偉大な父を尊敬するが故に、フェードルの自分を思う気持ちが父を侮辱しているようで許せない、って気持ちは何となく分かる。無骨で不安定な平さん素敵でした。


アリシー役の門脇麦さんも演技力すごかったし、エノーヌ役のキムラ緑子さんもすんごかった。

キムラさん演じるエノーヌは、フェードルの乳母。

「自分の命に代えてもフェードルを守りたい」と思っている人。

でも、フェードルのためにいろいろ画策するのに、ムダになってしまう空しい人。

エノーヌは悪役として描かれることもあるみたいだし、実際アテネ王を騙している姿は悪役だったけれど、キムラさんが言う「誰にも悪意がないのに悲劇が生まれてしまう」っていう解釈がしっくりきました。

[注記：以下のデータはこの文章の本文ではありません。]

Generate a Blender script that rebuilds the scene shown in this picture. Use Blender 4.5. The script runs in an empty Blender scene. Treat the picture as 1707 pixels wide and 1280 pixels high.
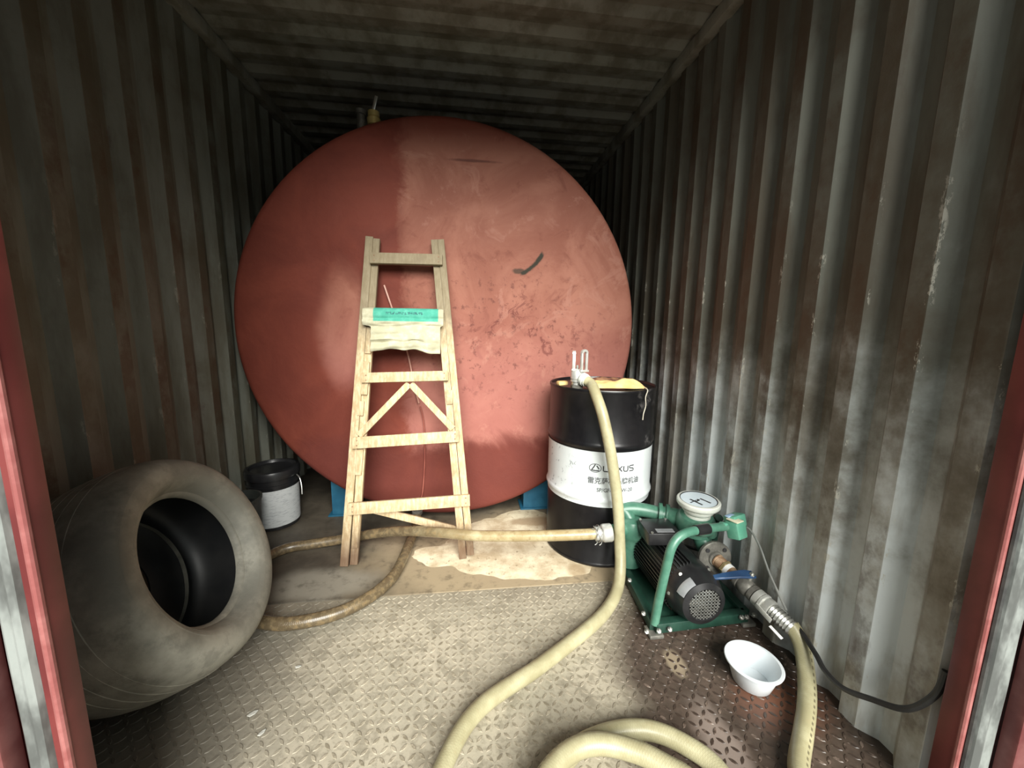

そうなんです、みんな純粋に愛し愛されているのに、愛しぬいた結果、破滅。

その姿が美しいと思えるまで深く理解できていないけど、「誰かを思う」というエネルギーはとても感じたし、世界は不条理というか、残酷だなあとは思いました。


無音の中で難しいセリフを喋る演者を座って見ているだけなのに、ものすごく体力を使う作品でした。


初の栗山民也さん演出、よかったです。